Around the World cruise by the Empress of Canada Canadian Pacific - Framed Picture - 11" x 14"

The Canadian Pacific Railway (CPR) negotiated with the Government of the United Kingdom to establish a trans-Pacific steamship routes between Vancouver and the Far East. The trans-Pacific services of Canadian Pacific were begun by Sir William Cornelius Van Horne, the Canadian-American builder of the railroad network in 1887.

RMS Empress of Canada was an ocean liner built in 1920 for the Canadian Pacific Steamships (CP) by Fairfield Shipbuilding & Engineering Company at Govan on the Clyde in Scotland. This ship—the first of two CP vessels to be named Empress of Canada.

The ship was launched 18 August 1920 with a notable speech by the general manager of the Canadian Pacific Ocean Services, Ltd., Sir Thomas Fisher, noted the approximately $6,800,000 price compared to a pre-war cost of about $2,200,000 and cost of operation that had risen at least 350 per cent had forced first class fares from $76 to $202 (based on a $4 to the pound sterling) and predicted dire consequences for shipping and the British Empire.

She undertook her maiden voyage on 5 May 1922. Based at the port of Vancouver, British Columbia, Canada, the first Empress of Canada was intended to provide service to Japan, Hong Kong, and China. She was at the time the largest vessel ever engaged in transpacific service.
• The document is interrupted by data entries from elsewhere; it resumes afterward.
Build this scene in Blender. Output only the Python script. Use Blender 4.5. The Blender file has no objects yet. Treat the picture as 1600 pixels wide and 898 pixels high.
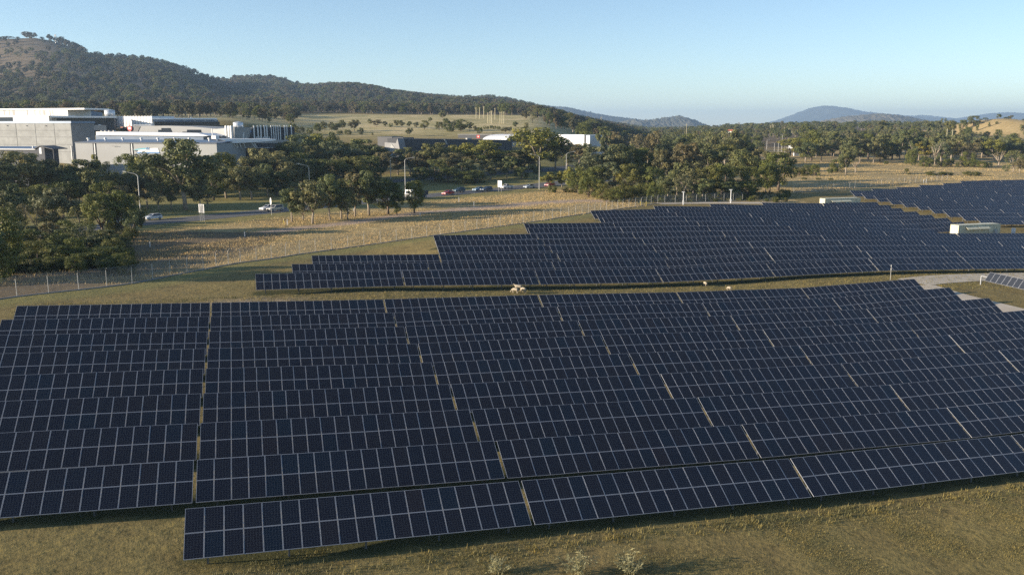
import bpy, math, random
import numpy as np
from mathutils import Vector, Matrix

# ------------------------------------------------------------------ camera, sky, sun, exposure
FOC = 1362.0; PIT = math.radians(10.48); CAMH = 22.57      # focal length in pixels of a 1600 px wide frame
SUN_EL = 12.0; SUN_AZ = -14.0                             # low sun to the left, a little behind the picture plane
SC = bpy.context.scene
COL = SC.collection
cam = bpy.data.cameras.new('camera'); camo = bpy.data.objects.new('camera', cam); COL.objects.link(camo)
cam.sensor_width = 36.0; cam.lens = FOC / 1600 * 36.0; cam.clip_end = 40000; cam.clip_start = 0.5
camo.location = (0, 0, CAMH); camo.rotation_euler = (math.pi / 2 - PIT, 0, 0)
SC.camera = camo
w = bpy.data.worlds.new('World'); SC.world = w; w.use_nodes = True
nt = w.node_tree; bg = nt.nodes['Background']
sky = nt.nodes.new('ShaderNodeTexSky'); sky.sky_type = 'NISHITA'; sky.sun_disc = False
sky.sun_elevation = math.radians(SUN_EL); sky.sun_rotation = math.radians(-(90 - SUN_AZ))
sky.altitude = 600; sky.air_density = 0.80; sky.dust_density = 0.0; sky.ozone_density = 1.6
nt.links.new(sky.outputs[0], bg.inputs[0]); bg.inputs[1].default_value = 0.088
sun = bpy.data.lights.new('sun', 'SUN'); sun.energy = 5.0; sun.angle = math.radians(0.5); sun.color = (1.0, 0.86, 0.68)
suno = bpy.data.objects.new('sun', sun); COL.objects.link(suno)
sdir = Vector((-math.cos(math.radians(SUN_AZ)) * math.cos(math.radians(SUN_EL)), math.sin(math.radians(SUN_AZ)) * math.cos(math.radians(SUN_EL)), math.sin(math.radians(SUN_EL))))
suno.rotation_euler = sdir.to_track_quat('Z', 'Y').to_euler()
SC.view_settings.view_transform = 'Standard'; SC.view_settings.look = 'None'
SC.view_settings.exposure = 1.18; SC.view_settings.gamma = 1.0
SC.render.engine = 'CYCLES'
SC.cycles.use_denoising = False; SC.cycles.max_bounces = 6; SC.cycles.diffuse_bounces = 2; SC.cycles.glossy_bounces = 2
SC.cycles.transparent_max_bounces = 12; SC.cycles.transmission_bounces = 3; SC.cycles.volume_bounces = 0
SC.cycles.use_adaptive_sampling = False
random.seed(7); rng = np.random.default_rng(7)

# ------------------------------------------------------------------ plan: rows run along R, one row behind the other along P
YAW = math.radians(17.56); TILT = math.radians(29.8); ROWD = 6.70; V0 = 46.95; U0 = -3.4; VF = 117.0
MODW = 1.0172; NMOD = 19; GAP = 0.165; TL = NMOD * MODW + GAP; ML = 3.25
RX = np.array([math.cos(YAW), math.sin(YAW)]); PX = np.array([-math.sin(YAW), math.cos(YAW)])
def uv2xy(u, v): return u * RX[0] + v * PX[0], u * RX[1] + v * PX[1]
def xy2uv(x, y): return x * RX[0] + y * RX[1], x * PX[0] + y * PX[1]

# surveyed ground levels in plan coordinates (u, v, z)
SURV = [(-3.6,47.0,-0.51),(15.8,47.0,-1.29),(35.2,47.0,-2.15),(54.7,47.0,-2.62),(-3.5,53.7,-0.15),(15.9,53.7,-1.15),(35.4,53.7,-1.96),(54.8,53.7,-2.57),(-3.4,60.4,-0.01),(16.0,60.4,-1.04),(35.5,60.4,-1.90),(55.2,60.4,-2.63),(-3.4,67.1,0.12),(16.0,67.1,-0.89),(35.5,67.1,-1.74),(55.0,67.1,-2.40),(74.4,67.1,-2.56),(-3.3,73.8,0.29),(16.2,73.8,-0.74),(35.7,73.8,-1.50),(55.0,73.8,-2.23),(74.5,73.8,-2.55),(-3.2,80.5,0.37),(16.2,80.5,-0.66),(35.8,80.5,-1.23),(55.2,80.5,-1.97),(74.6,80.5,-2.34),(-3.3,87.2,0.46),(16.2,87.2,-0.40),(35.8,87.2,-1.18),(55.2,87.2,-1.79),(74.5,87.2,-2.21),(-3.3,93.8,0.56),(16.2,93.8,-0.27),(35.9,93.8,-0.86),(55.2,93.8,-1.56),(74.6,93.8,-2.05),(93.9,93.8,-1.78),(-22.6,100.6,1.56),(-3.2,100.6,0.72),(16.4,100.6,0.01),(35.9,100.6,-0.68),(55.5,100.6,-1.46),(74.5,100.6,-1.88),(94.0,100.6,-1.70),
(1.8,117.0,1.10),(21.3,117.0,0.53),(40.9,117.0,-0.39),(60.3,117.0,-1.11),(79.4,117.0,-1.22),(98.7,117.0,-1.25),(118.4,117.0,-1.95),(6.9,123.7,1.16),(26.4,123.7,0.33),(10.2,130.4,1.40),(29.6,130.4,0.66),(30.9,137.1,0.92),(32.1,143.8,1.16),(33.2,150.5,1.33),(52.7,150.5,0.52),(53.3,157.2,0.89),(73.0,157.2,0.43),(54.9,163.9,1.09),(74.2,163.9,0.65),(74.4,170.6,0.91),(75.9,177.3,1.09),(77.6,184.0,1.22),(96.3,190.7,1.19),(115.9,197.4,0.55),(136.0,204.1,-0.15),(65.3,123.7,-1.04),(68.6,130.4,-0.77),(87.8,130.4,-0.85),(88.8,137.1,-0.62),(90.1,143.8,-0.47),(91.1,150.5,-0.22),(92.4,157.2,-0.03),
(173.7,204.1,-1.04),(172.6,197.4,-1.23),(171.2,190.7,-1.43),(170.0,184.0,-1.75),(168.8,177.3,-1.92),(167.3,170.6,-1.98),(166.1,163.9,-2.02),(151.5,157.2,-3.05),(169.1,150.5,-3.66),(151.3,150.5,-2.82),(134.1,150.5,-1.92),
(184.6,224.2,-0.13),(183.6,217.5,-0.48),(182.7,210.8,-0.6),(181.3,204.1,-0.75),(180.6,197.4,-0.98),(179.1,190.7,-1.24),(177.8,184,-1.52),(176.3,177.3,-1.73),(183.1,230.9,0.20),(198.7,237.6,-0.09),(214.0,244.3,-0.26),(229.1,251.0,-0.20),(247.8,257.7,-0.43),(262.3,264.4,-0.21),
(-4,30,-1.0),(30,28,-2.3),(60,30,-3.0),(-30,40,0.7),(-30,75,1.5),(110,60,-2.6),(120,95,-2.4),(150,120,-3.2),(180,140,-3.9),(-45,95,1.6),(-50,120,1.3),(210,170,-3.2),(240,210,-2.2)]
CP = []
for u, v, z in SURV:
    x, y = uv2xy(u, v); CP.append((x, y, z))
for y in (150, 190, 230, 280, 340, 420, 520):
    for f in (-0.9, -0.6, -0.35, -0.12): 
        CP.append((y * f, y, 0.0))
for x, y in ((20, 240), (20, 300), (60, 290), (60, 360), (110, 320), (160, 360), (220, 380), (290, 400), (110, 430), (250, 480), (30, 430), (350, 340), (0, 520), (120, 540), (380, 480)): CP.append((x, y, 0.2))
for x, y in ((-120, 60), (-150, 0), (-60, 0), (0, -20), (60, -20), (160, 0), (220, 60), (300, 180), (-200, 120)): CP.append((x, y, -0.5))
CP = np.array(CP, float)
def _ker(r2): return 0.5 * r2 * np.log(r2 + 1e-9)
_n = len(CP); _q = CP[:, :2] / 100
_K = _ker(((_q[:, None] - _q[None]) ** 2).sum(-1)) + np.eye(_n) * 0.004
_A = np.zeros((_n + 3, _n + 3)); _A[:_n, :_n] = _K; _A[:_n, _n] = 1; _A[:_n, _n + 1:] = _q; _A[_n, :_n] = 1; _A[_n + 1:, :_n] = _q.T
_W = np.linalg.solve(_A, np.concatenate([CP[:, 2], [0, 0, 0]]))
def tps(x, y):
    x = np.clip(np.asarray(x, float), -260, 400); y = np.clip(np.asarray(y, float), -40, 540)
    sh = x.shape; p = np.stack([x.ravel(), y.ravel()], 1) / 100
    out = np.empty(len(p))
    for i in range(0, len(p), 20000):
        q = p[i:i + 20000]
        out[i:i + 20000] = _ker(((q[:, None] - _q[None]) ** 2).sum(-1)) @ _W[:_n] + _W[_n] + q @ _W[_n + 1:]
    return out.reshape(sh)
def sstep(a, b, x):
    t = np.clip((np.asarray(x, float) - a) / (b - a), 0, 1); return t * t * (3 - 2 * t)
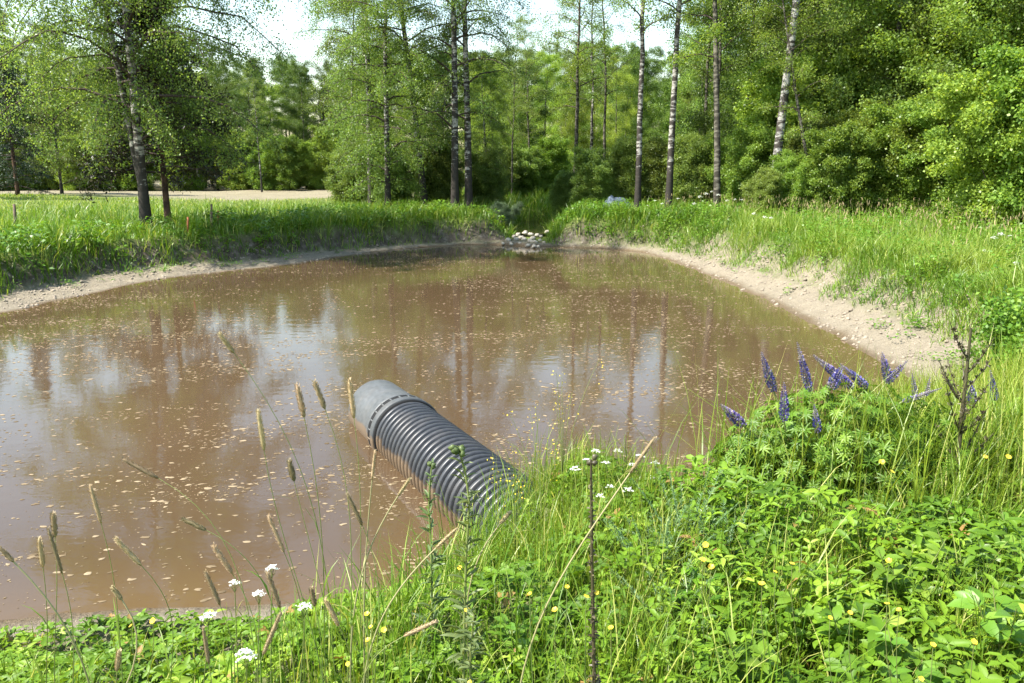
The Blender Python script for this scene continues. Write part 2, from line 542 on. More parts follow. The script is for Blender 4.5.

On 24 September 1923, Empress of Canada arrived at Tokyo harbor—just three days after the devastating Great Kanto earthquake struck the city. She found that the Canadian ocean liner RMS Empress of Australia had been converted to a command post from which the British consul was directing relief work, and the Empress of Canada transported refugees – 587 Europeans, 31 Japanese, and 362 Chinese – to Kobe, Japan.